Before Edwards hired you, I had never heard of you. In the blogosphere, I avoid blogrolls and I'm pretty loyally provincial about the few corners I choose to hang out in, so you were a stranger.
But my reactions to your story from the time you came under fire have been completely emotional and personal. When you first were attacked, I was so pissed. I got up a head of anger about what the smear machine was trying to do to you. I joined my voice to those of others who swore I'd disown Edwards if he fired you. And then he didn't fire you, and at that point I felt so much hope and pride that finally there was an unapologetically progressive political force in this country that I support and participate in (netroots grassroots), and that was powerful enough to push back against the smear merchants and keep you in your place in the Edwards campaign.

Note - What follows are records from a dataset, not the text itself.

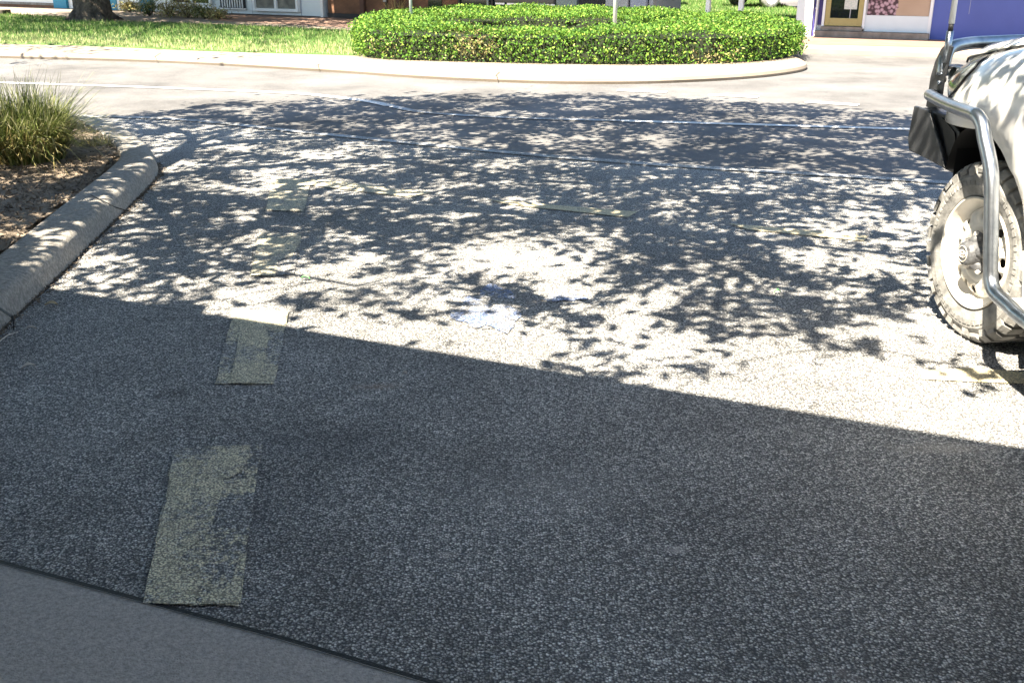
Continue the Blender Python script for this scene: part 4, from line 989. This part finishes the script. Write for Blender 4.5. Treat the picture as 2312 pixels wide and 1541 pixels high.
# bull bar: bumper wing ends, centre section, uprights, top hoop
bb = bpy.data.objects.new('bull_bar', None); col.objects.link(bb); bb.parent = tk
def sideprism(poly, y0, y1, name, m_, par, sg=1, shear=0, bevel=.006):
    q = MB(); n = len(poly)
    a = [(s+shear*0, y0, z) for s, z in poly]; b2 = [(s-shear, y1, z) for s, z in poly]
    vs = a+b2
    if sg < 0: vs = [(x_, 2*YC-y_, z_) for x_, y_, z_ in vs]
    q.add(vs, [tuple(range(n)), tuple(range(n,2*n))[::-1]]+[(i, i+n, (i+1)%n+n, (i+1)%n) for i in range(n)])
    return q.build(name, m_, par, bevel=bevel)
for sg in (1,-1):
    sideprism([(1.00,.885),(1.02,.72),(.99,.665),(.60,.655),(.66,.73),(.84,.885)], -.055, -.075, 'wing_panel', 'black', bb, sg)
    sideprism([(1.02,.87),(1.05,.70),(.98,.655),(.50,.63),(.40,.62),(.52,.73),(.50,.80),(.72,.88)], -.085, -.5, 'bumper_wing', 'black', bb, sg, -.18)
    sideprism([(.74,.865),(.60,.82),(.55,.735),(.64,.70)], -.078, -.084, 'wing_inset', 'plastic', bb, sg, 0, 0)
    q = MB(); sp = [(1.205,.85),(1.20,1.0),(1.175,1.08),(1.13,1.145),(1.08,1.175),(1.02,1.165),(1.045,1.08),(1.06,.98),(1.06,.85)]
    sideprism(sp, -.215, -.228, 'upright', 'black', bb, sg, 0, .003)
    q = MB(); q.lathe([(0,.011),(.01,.010),(.012,.002)], 10, 'y', (1.09, -.215 if sg > 0 else 2*YC+.205, .985)); q.build('bolt', 'steel', bb, True)
    q = MB(); z_ = 1.07; y_ = -.235 if sg > 0 else 2*YC+.235
    q.box(1.03,1.15,min(y_,y_-sg*.1),max(y_,y_-sg*.1),1.055,1.068); q.build('aerial_bracket', 'black', bb)
q = MB(); q.add([(1.02,-.5,.87),(1.02,2*YC+.5,.87),(1.25,-.5,.82),(1.25,2*YC+.5,.82),(1.25,-.5,.60),(1.25,2*YC+.5,.60),(1.0,-.5,.56),(1.0,2*YC+.5,.56)], [(0,1,3,2),(2,3,5,4),(4,5,7,6),(6,7,1,0),(0,2,4,6),(1,7,5,3)]); q.build('bumper_centre', 'black', bb, bevel=.012)
hp = [(1.10,-.23,1.02),(1.12,-.24,1.09),(1.16,-.28,1.145),(1.24,-.40,1.16),(1.30,-.55,1.162),(1.34,YC,1.165),(1.30,2*YC+.55,1.162),(1.24,2*YC+.40,1.16),(1.16,2*YC+.28,1.145),(1.12,2*YC+.24,1.09),(1.10,2*YC+.23,1.02)]
q = MB(); q.tube(spline(hp, 5), .032, 16); q.build('top_hoop', 'steel', bb, True)
for yy in (-.55, 2*YC+.55):
    sideprism([(1.14,.85),(1.22,.85),(1.32,1.15),(1.24,1.15)], yy, yy-.012, 'inner_upright', 'black', bb, 1, 0, .002)
# aerial on the left bracket
ae = bpy.data.objects.new('aerial', None); col.objects.link(ae); ae.parent = tk
ax = Vector((1.06,-.215,1.085))
q = MB(); q.tube([ax, ax+Vector((-.002,0,.15))], .017, 14); q.build('aerial_base', 'steel', ae, True)
q = MB(); q.tube([ax+Vector((-.002,0,.15)), ax+Vector((-.003,0,.185))], .012, 12); q.build('aerial_collar', 'plastic', ae, True)
q = MB(); q.tube([ax+Vector((-.003,0,.185)), ax+Vector((-.01,0,1.05))], [.0145,.010], 12); q.build('aerial_whip', 'white', ae, True)
q = MB(); q.tube([(1.06+.012*math.cos(t), -.225, 1.005+.015*math.sin(t)) for t in np.linspace(0,6.28,15)], .0025, 5, False); q.tube([(1.06,-.225,1.055),(1.06,-.225,1.02)], .002, 5); q.build('cable_loop', 'plastic', ae)
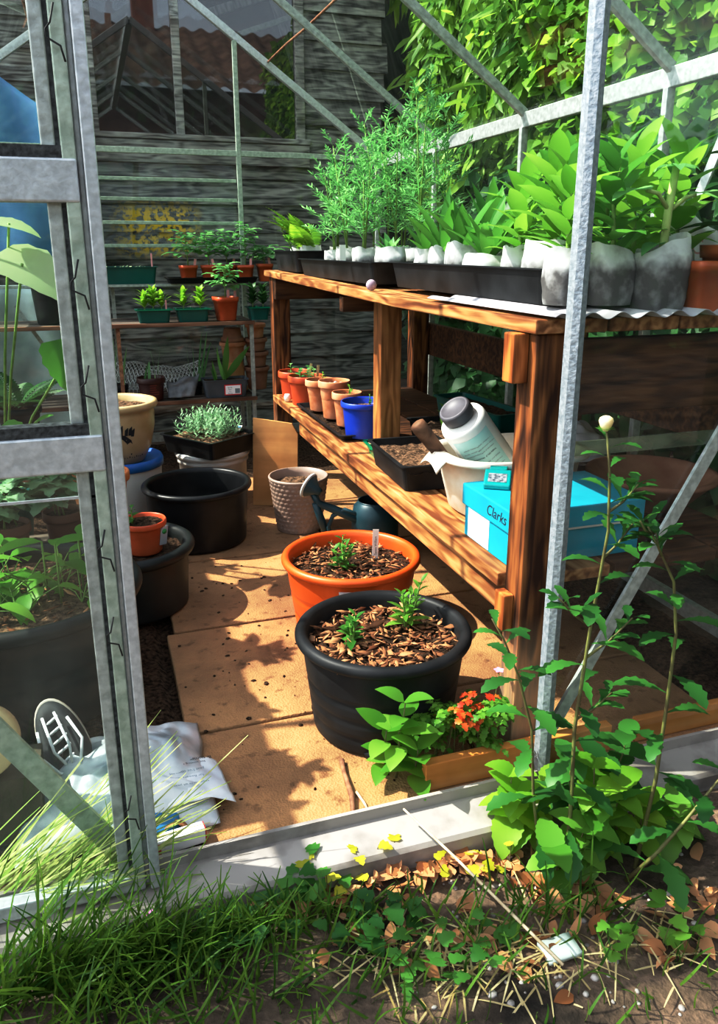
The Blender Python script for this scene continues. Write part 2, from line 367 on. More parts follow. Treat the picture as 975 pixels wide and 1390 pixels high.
pane('glass_pane', [(XL,1.209,.67),(-.03,1.209,.67),(-.03,1.209,1.50),(XL,1.209,1.50)], GLASS, w)
pane('glass_pane', [(.815,1.214,.01),(XR,1.214,.01),(XR,1.214,.705),(.815,1.214,.705)], GLASS_R, w)
pane('glass_pane', [(.815,1.208,.675),(XR,1.208,.675),(XR,1.208,1.5),(.815,1.208,1.5)], GLASS_R, w)
MB().bx(.822, XR, 1.2095, 1.2125, .676, .704).build('pane_overlap', glassmat('mossy_overlap', (.7,.8,.68), .25, (.35,.42,.30)), w)
for s in (-1, 1):
    MB().bar((XC, YF+.012, ZA), (XC+s*(XR-XC), YF+.012, ZE), .03, .03, (0,1,0)).build('rafter', ALU, w)
MB().bx(-.62, .83, 1.172, 1.19, 1.93, 1.97).build('door_track', ALU, w)
# sliding door standing open on the left
d = SE('door_1')
g = MB(); g.bx(.004, .021, 1.135, 1.165, .0, 1.9); g.bx(-.004, .004, 1.15, 1.165, .0, 1.9); g.build('stile', ALU, d, bevel=.002)
MB().bx(-.022, -.004, 1.140, 1.165, .0, 1.9).build('stile_channel', ALU_G, d, bevel=.002)
MB().bx(-.046, -.028, 1.150, 1.168, .0, 1.9).build('stile_channel', ALU_D, d, bevel=.002)
MB().bx(-.028, -.022, 1.152, 1.168, .0, 1.9).build('black_seal', RUBBER, d)
MB().bx(-.62, -.004, 1.138, 1.165, 1.106, 1.160).build('door_rail', ALU, d, bevel=.003)
MB().bx(-.62, -.004, 1.138, 1.165, .742, .796).build('door_rail', ALU, d, bevel=.003)
MB().bx(-.62, -.006, 1.141, 1.168, 1.160, 1.175).build('black_seal', RUBBER, d)
MB().bx(-.62, -.006, 1.141, 1.168, .796, .812).build('black_seal', RUBBER, d)
MB().bx(-.62, -.004, 1.138, 1.165, .0, .03).build('door_rail', ALU, d, bevel=.003)
MB().bx(-.64, -.61, 1.138, 1.165, .0, 1.9).build('stile', ALU, d, bevel=.002)
pane('glass_pane', [(-.62,1.156,.02),(-.02,1.156,.02),(-.02,1.156,.75),(-.62,1.156,.75)], GLASS_L, d)
pane('glass_pane', [(-.62,1.156,.80),(-.02,1.156,.80),(-.02,1.156,1.12),(-.62,1.156,1.12)], GLASS, d)
pane('glass_pane', [(-.62,1.156,1.15),(-.02,1.156,1.15),(-.02,1.156,1.88),(-.62,1.156,1.88)], GLASS, d)
MB().bx(-.6, -.02, 1.152, 1.155, .700, .704).build('pane_edge', ALU, d)
for z in (1.30, 1.00, .86, .62, .48, .16):
    p = [(-.014+a, 1.134-.004*(i % 2), z+b_) for i, (a, b_) in enumerate(((0,.035),(-.006,.012),(-.012,.006),(-.012,-.004),(.004,-.012),(.008,-.03)))]
    MB().tube(p, .0013, 5).build('glazing_clip', DARKWIRE, d)
# right side wall
w = SE('wall_right')
MB().bx(XR-.012, XR+.012, YF, YB, 1.478, 1.532).build('eave_bar', ALU_D, w, bevel=.003)
MB().bx(XR-.012, XR+.012, YF, YB, 0, .05).build('base_bar', ALU_D, w)
for y in YS: MB().bx(XR-.018, XR+.01, y-.011, y+.011, .05, 1.48).build('glazing_bar', ALU_D, w, bevel=.003)
for y0, y1 in zip(YS, YS[1:]): pane('glass_pane', [(XR,y0,.05),(XR,y1,.05),(XR,y1,1.48),(XR,y0,1.48)], GLASS, w)
a, b_ = PX(975, 203, XR-.02), PX(945, 274, XR-.02); MB().bar(a+(a-b_)*1.2, b_+(b_-a)*2.5, .03, .006, (1,0,0)).build('corner_brace', ALU, w)
# left side wall
w = SE('wall_left')
MB().bx(XL-.012, XL+.012, YF, YB, 1.478, 1.532).build('eave_bar', ALU_D, w)
for y in YS: MB().bx(XL-.01, XL+.018, y-.011, y+.011, 0, 1.48).build('glazing_bar', ALU_D, w)
for y0, y1 in zip(YS, YS[1:]): pane('glass_pane', [(XL,y0,.0),(XL,y1,.0),(XL,y1,1.48),(XL,y0,1.48)], GLASS, w)
# roof
w = SE('roof')
MB().bx(XC-.02, XC+.02, YF, YB, ZA-.03, ZA+.01).build('ridge_bar', ALU, w)
for s in (-1, 1):
    xe = XC+s*(XR-XC)
    for y in YS[1:-1]:
        g = MB(); g.bar((XC, y, ZA), (xe, y, ZE), .03, .012, (0,1,0)); g.bar((XC, y, ZA-.014), (xe, y, ZE-.014), .012, .02, (0,1,0)); g.build('rafter', ALU_D, w, bevel=.002)
    for y0, y1 in zip(YS, YS[1:]): pane('glass_pane', [(XC,y0,ZA),(xe,y0,ZE),(xe,y1,ZE),(XC,y1,ZA)], GLASS, w)
a = PY(455, 0, 3.7); b_ = PY(364, 84, 4.41); MB().tube([b_, b_.lerp(a, .3)+V((0,0,.004)), b_.lerp(a,.6)-V((0,0,.004)), a, a+(a-b_)*.5], .006, 6).build('rusty_tie_rod', RUST, w)
a = PY(28, -10, 3.9); b_ = PY(47, 57, 4.41); MB().tube([b_, b_.lerp(a,.5), a, a+(a-b_)*.8], .006, 6).build('rusty_tie_rod', RUST, w)
# back gable
w = SE('wall_gable')
for s in (-1, 1): MB().bar((XC, YB, ZA), (XC+s*(XR-XC), YB, ZE), .036, .03, (0,1,0)).build('rafter', ALU, w, bevel=.002)
for x in (-.085, .80):
    MB().bx(x-.012, x+.012, YB-.015, YB+.01, .0, roofz(x)-.02).build('mullion', ALU_G, w, bevel=.002)
MB().bx(XL, XR, YB-.012, YB+.008, 1.512, 1.54).build('cross_bar', ALU_G, w, bevel=.002)
MB().bx(XL, XR, YB-.012, YB+.008, .0, .05).build('base_bar', ALU_D, w)
for x0, x1 in ((XL, -.085), (-.085, .80), (.80, XR)):
    pts = [(x0,YB,0),(x1,YB,0),(x1,YB,roofz(x1))] + ([(XC,YB,ZA)] if x0 < XC < x1 else []) + [(x0,YB,roofz(x0))]
    pane('glass_pane', pts, GLASS, w)
w = SE('window_2')           # louvre vent in the gable
for py in (243, 270, 302, 333):
    z = PY(225, py, YB+.02).z
    pane('louvre_blade', [(-.07,YB+.02,z),(.785,YB+.02,z),(.785,YB+.05,z+.10),(-.07,YB+.05,z+.10)], GLASS, w)
    MB().bx(-.07, .785, YB+.012, YB+.024, z-.011, z+.007).build('louvre_edge', ALU_G, w, bevel=.002)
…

At that point you became a symbol, representing something real and important and valuable and needed. Your fate (if you will) didn't just belong to you anymore. Alot of people shared in it.
And then you quit, and by doing so gave away your power (and ours) to the rightwing nutters who had attacked you. And I feel so angry and frustrated toward you now.
And you did it because you said you just had to come out and defend yourself. All the threats and sex-violence invective were just so much turgid purple impotence, and you chose engaging with that over real power. All that pure mysogyny was like magnetic north to you—it validates your worldview and was just too tempting for a feminist activist not to wallow in. And it all leaves me feeling depressed, angry and has rekindled my resentment of feminism as a movement that's easily distracted by it's need to seek conflict, controversy and validation over real power and real resolution.